“Mastering Math for the Building Trades”, by James Gerhart

Gerhart, James. Mastering Math for the Building Trades. New York: McGraw-Hill, 2000. Print.

I grabbed this off the library shelf thinking ‘Great!  Real-world math to motivate my students!’.  I’m teaching Grade 9 this year, which is the last year that involves much in the way of Measurement – in this case, surface area and volume of three-dimensional shapes (pyramids, prisms, spheres, and cones), and the well-known Pythagorean Theorem.  I figured good old Pythagoras would show up in the slopes of roofs – which I know should be called the pitch of the roof when you’re a builder and not a math teacher.

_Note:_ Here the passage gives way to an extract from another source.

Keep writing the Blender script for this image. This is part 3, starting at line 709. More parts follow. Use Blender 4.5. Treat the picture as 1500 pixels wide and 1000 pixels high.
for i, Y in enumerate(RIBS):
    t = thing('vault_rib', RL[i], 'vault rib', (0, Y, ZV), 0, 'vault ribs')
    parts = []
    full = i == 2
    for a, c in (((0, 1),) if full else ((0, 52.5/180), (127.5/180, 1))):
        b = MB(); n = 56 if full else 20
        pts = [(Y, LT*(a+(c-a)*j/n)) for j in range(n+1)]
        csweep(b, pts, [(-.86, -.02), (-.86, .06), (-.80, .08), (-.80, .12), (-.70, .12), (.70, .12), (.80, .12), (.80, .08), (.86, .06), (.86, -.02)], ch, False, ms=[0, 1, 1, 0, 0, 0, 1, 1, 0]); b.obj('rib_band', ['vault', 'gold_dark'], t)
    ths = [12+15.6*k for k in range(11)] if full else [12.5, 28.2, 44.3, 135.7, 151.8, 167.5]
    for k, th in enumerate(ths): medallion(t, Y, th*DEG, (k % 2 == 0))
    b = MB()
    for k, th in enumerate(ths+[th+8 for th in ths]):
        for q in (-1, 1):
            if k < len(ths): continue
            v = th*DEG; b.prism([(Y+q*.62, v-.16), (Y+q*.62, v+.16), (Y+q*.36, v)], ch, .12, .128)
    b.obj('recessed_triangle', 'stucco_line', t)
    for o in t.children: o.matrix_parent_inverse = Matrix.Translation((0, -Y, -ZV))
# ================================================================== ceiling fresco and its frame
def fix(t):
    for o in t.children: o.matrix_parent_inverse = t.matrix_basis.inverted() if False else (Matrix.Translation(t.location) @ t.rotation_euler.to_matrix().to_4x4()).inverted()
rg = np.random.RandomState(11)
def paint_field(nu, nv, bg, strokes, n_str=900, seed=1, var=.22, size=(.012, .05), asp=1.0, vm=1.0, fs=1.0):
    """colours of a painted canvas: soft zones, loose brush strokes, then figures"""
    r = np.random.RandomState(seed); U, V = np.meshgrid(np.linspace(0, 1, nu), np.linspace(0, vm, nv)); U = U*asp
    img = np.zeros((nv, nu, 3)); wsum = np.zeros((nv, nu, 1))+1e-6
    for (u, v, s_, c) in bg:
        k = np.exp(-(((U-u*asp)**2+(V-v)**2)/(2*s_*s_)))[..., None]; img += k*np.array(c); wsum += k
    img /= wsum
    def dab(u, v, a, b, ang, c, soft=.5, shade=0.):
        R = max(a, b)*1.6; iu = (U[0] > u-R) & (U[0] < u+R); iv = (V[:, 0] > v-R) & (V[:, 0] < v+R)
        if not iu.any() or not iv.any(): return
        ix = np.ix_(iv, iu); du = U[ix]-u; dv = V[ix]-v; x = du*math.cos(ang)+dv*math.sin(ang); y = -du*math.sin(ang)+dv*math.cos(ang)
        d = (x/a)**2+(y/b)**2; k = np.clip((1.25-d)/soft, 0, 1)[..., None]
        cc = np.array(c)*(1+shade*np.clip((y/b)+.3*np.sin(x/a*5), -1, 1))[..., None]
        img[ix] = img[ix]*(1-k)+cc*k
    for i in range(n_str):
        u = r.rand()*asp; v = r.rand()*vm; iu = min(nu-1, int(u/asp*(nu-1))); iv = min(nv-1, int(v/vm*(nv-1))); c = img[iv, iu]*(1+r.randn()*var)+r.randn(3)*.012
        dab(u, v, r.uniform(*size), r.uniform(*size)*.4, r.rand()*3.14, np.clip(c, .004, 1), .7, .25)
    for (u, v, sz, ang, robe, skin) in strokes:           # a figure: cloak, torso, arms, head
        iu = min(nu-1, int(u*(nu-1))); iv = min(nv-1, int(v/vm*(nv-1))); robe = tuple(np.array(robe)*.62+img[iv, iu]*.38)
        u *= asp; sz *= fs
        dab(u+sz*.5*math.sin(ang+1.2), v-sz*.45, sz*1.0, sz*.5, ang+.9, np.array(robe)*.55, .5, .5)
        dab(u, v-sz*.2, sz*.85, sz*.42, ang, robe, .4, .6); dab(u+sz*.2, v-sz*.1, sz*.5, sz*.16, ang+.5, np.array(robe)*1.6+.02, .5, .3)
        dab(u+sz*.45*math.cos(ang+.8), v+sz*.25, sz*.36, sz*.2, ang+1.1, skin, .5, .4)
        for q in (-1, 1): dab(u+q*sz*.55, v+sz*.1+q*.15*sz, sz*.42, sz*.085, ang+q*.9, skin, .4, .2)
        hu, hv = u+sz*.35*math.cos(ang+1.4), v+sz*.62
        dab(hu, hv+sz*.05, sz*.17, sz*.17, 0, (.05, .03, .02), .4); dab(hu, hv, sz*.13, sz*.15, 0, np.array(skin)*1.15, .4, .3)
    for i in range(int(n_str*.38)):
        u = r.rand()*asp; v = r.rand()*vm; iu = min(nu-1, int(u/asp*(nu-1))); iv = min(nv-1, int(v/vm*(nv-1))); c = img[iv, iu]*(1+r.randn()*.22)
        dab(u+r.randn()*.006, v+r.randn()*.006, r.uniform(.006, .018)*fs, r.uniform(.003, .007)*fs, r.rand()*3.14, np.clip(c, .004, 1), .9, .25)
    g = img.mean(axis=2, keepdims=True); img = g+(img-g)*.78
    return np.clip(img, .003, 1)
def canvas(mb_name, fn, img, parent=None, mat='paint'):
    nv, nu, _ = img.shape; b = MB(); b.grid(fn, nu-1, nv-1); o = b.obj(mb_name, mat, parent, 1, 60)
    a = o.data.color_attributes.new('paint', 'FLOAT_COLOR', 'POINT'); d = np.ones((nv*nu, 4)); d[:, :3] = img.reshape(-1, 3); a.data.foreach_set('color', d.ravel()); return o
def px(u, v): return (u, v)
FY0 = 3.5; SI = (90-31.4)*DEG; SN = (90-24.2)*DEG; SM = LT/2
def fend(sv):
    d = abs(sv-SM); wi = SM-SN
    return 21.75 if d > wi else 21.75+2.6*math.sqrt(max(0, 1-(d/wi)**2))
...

So, after skimming the introduction, I got to page 19, which talked about problem-solving using steel squares.  After setting up the idea of roof rafters and that a rafter is the hypotenuse, it then surprised me by saying this:

“The first step in solving this problem and others like it is to reduce the dimensions to a size or proportion that will fit inside the steel square.  This is accomplished with the use of ratios”.  After explaining how to use ratios to reduce the sizes of the rise (height of the roof) and run (width of the roof), it continues “… set the unit of run on the tongue of the steel square and the unit of rise on the body of the steel square.  After setting the steel square on the edge of a board and lining up the appropriate marks… draw lines down from these lines onto the board.  The measurement of these two marks is the length of the triangle’s hypotenuse”.  Then, of course, you use ratios to scale the measurement up again.

I was flabbergasted by this, enough to ask my father if this was how builders did it, and he confirmed that they do.  I guess a calculator doesn’t show up in toolboxes very often!

That was enough for me to temporarily shelve the book, and I find that I have now renewed it twice and it has to go back to the library tomorrow.  I guess if I haven’t gotten back to it in nine weeks, I’m not likely to.  I suppose what I really learned from the book, though, is that I haven’t gotten over my preconceived notions yet, and that I should work on that before looking for real-world math to introduce into my classroom.

In better news, though, I did have my students measuring cans of food in class yesterday!